How you respond to a nudge letter can significantly influence what happens next. While the letter is informal, it should be treated seriously.
Don’t ignore it
The first thing you must avoid is setting the letter aside and forgetting about it. Like with many things in life, ignoring a nudge letter rarely makes the issue disappear. HMRC monitors engagement, and non-response can increase the likelihood of escalation to a formal enquiry.
Don’t rush to reply
Equally, a hurried or poorly considered response can create problems. Inconsistent explanations, incomplete information, or speculative replies may raise more questions than they answer.
This is especially true if your letter includes a Certificate of Tax Position. This asks for a formal declaration of your tax position, and a positive declaration could put you at risk of making a false (even if unintended) declaration. Making a false declaration is a criminal offence.

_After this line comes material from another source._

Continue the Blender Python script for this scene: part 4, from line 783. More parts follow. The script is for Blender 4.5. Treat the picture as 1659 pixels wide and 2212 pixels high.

Always consult a qualified tax advisor if you’ve been sent a Certificate of Tax Position.
Review your position with a tax advisor
Before responding, contact your tax advisor to review the letter in detail. If you don’t have a tax advisor, you can contact one of Daysium’s Founding Partners.
Together with your qualified tax advisor, you can take a structured look at the area HMRC is enquiring about. This could involve reviewing your tax residency position and the day counts to support it, as well as offshore income and gains. Essentially, you want to review any of the areas HMRC is enquiring about.
Early advice from a tax advisor experienced in HMRC enquiries can help you frame an appropriate response, decide whether action is needed, and reduce the risk of the matter escalating.
Handled well, a nudge letter can be resolved quietly. Handled poorly, it can become the starting point of a lengthy and intrusive investigation.